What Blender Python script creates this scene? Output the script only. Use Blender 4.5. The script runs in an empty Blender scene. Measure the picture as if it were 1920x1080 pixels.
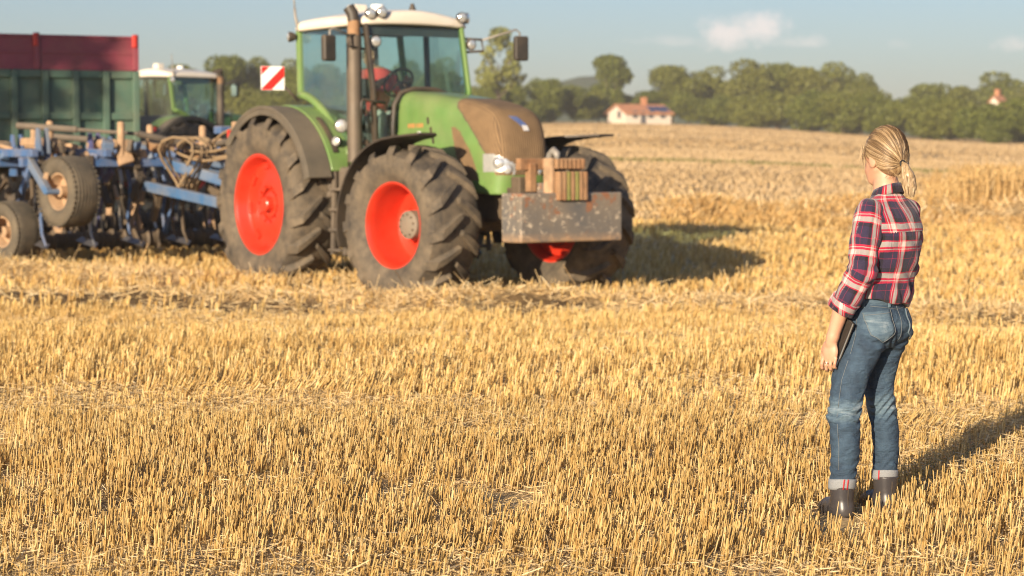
import bpy, bmesh, math, random
import numpy as np
from mathutils import Vector, Matrix, Euler
from mathutils.bvhtree import BVHTree

R = math.radians
random.seed(7)
rng = np.random.default_rng(11)
SC = bpy.context.scene
COL = SC.collection

# ------------------------------------------------------------------ camera
LENS_PX = 4000.0                       # focal length in pixels of a 1920 px wide frame
EYE = 1.58
cam_d = bpy.data.cameras.new('camera')
cam_d.sensor_width = 36.0
cam_d.lens = 36.0 * LENS_PX / 1920.0
cam_d.clip_start = 0.1
cam_d.clip_end = 5000
cam_d.dof.use_dof = True
cam_d.dof.focus_distance = 9.5
cam_d.dof.aperture_fstop = 3.5
cam = bpy.data.objects.new('camera', cam_d)
COL.objects.link(cam)
cam.location = (0, 0, EYE)
cam.rotation_euler = (R(90) - math.atan(250 / LENS_PX), 0, 0)
SC.camera = cam

# ------------------------------------------------------------------ sky and sun
SUN_EL = R(14.2)
SUN_DIR = Vector((-0.43, -0.90, 0)).normalized()          # horizontal direction towards the sun
SUN_AZ = math.atan2(SUN_DIR.x, SUN_DIR.y)
world = bpy.data.worlds.new('World')
SC.world = world
world.use_nodes = True
wn, wl = world.node_tree.nodes, world.node_tree.links
wn.clear()
w_out = wn.new('ShaderNodeOutputWorld')
w_bg = wn.new('ShaderNodeBackground')
w_sky = wn.new('ShaderNodeTexSky')
w_sky.sky_type = 'NISHITA'
w_sky.sun_disc = False
w_sky.sun_elevation = SUN_EL
w_sky.sun_rotation = SUN_AZ
w_sky.altitude = 100
w_sky.air_density = 1.0
w_sky.dust_density = 1.2
w_sky.ozone_density = 3.4
w_bg.inputs['Strength'].default_value = 0.080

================

* **GOAL**
Omit each picture, then return all of the listing exactly as it stands.

* **RESULT**
What Blender Python script creates this scene? Output the script only. Use Blender 4.5. The script runs in an empty Blender scene. Measure the picture as if it were 1920x1080 pixels.
import bpy, bmesh, math, random
import numpy as np
from mathutils import Vector, Matrix, Euler
from mathutils.bvhtree import BVHTree

R = math.radians
random.seed(7)
rng = np.random.default_rng(11)
SC = bpy.context.scene
COL = SC.collection

# ------------------------------------------------------------------ camera
LENS_PX = 4000.0                       # focal length in pixels of a 1920 px wide frame
EYE = 1.58
cam_d = bpy.data.cameras.new('camera')
cam_d.sensor_width = 36.0
cam_d.lens = 36.0 * LENS_PX / 1920.0
cam_d.clip_start = 0.1
cam_d.clip_end = 5000
cam_d.dof.use_dof = True
cam_d.dof.focus_distance = 9.5
cam_d.dof.aperture_fstop = 3.5
cam = bpy.data.objects.new('camera', cam_d)
COL.objects.link(cam)
cam.location = (0, 0, EYE)
cam.rotation_euler = (R(90) - math.atan(250 / LENS_PX), 0, 0)
SC.camera = cam

# ------------------------------------------------------------------ sky and sun
SUN_EL = R(14.2)
SUN_DIR = Vector((-0.43, -0.90, 0)).normalized()          # horizontal direction towards the sun
SUN_AZ = math.atan2(SUN_DIR.x, SUN_DIR.y)
world = bpy.data.worlds.new('World')
SC.world = world
world.use_nodes = True
wn, wl = world.node_tree.nodes, world.node_tree.links
wn.clear()
w_out = wn.new('ShaderNodeOutputWorld')
w_bg = wn.new('ShaderNodeBackground')
w_sky = wn.new('ShaderNodeTexSky')
w_sky.sky_type = 'NISHITA'
w_sky.sun_disc = False
w_sky.sun_elevation = SUN_EL
w_sky.sun_rotation = SUN_AZ
w_sky.altitude = 100
w_sky.air_density = 1.0
w_sky.dust_density = 1.2
w_sky.ozone_density = 3.4
w_bg.inputs['Strength'].default_value = 0.080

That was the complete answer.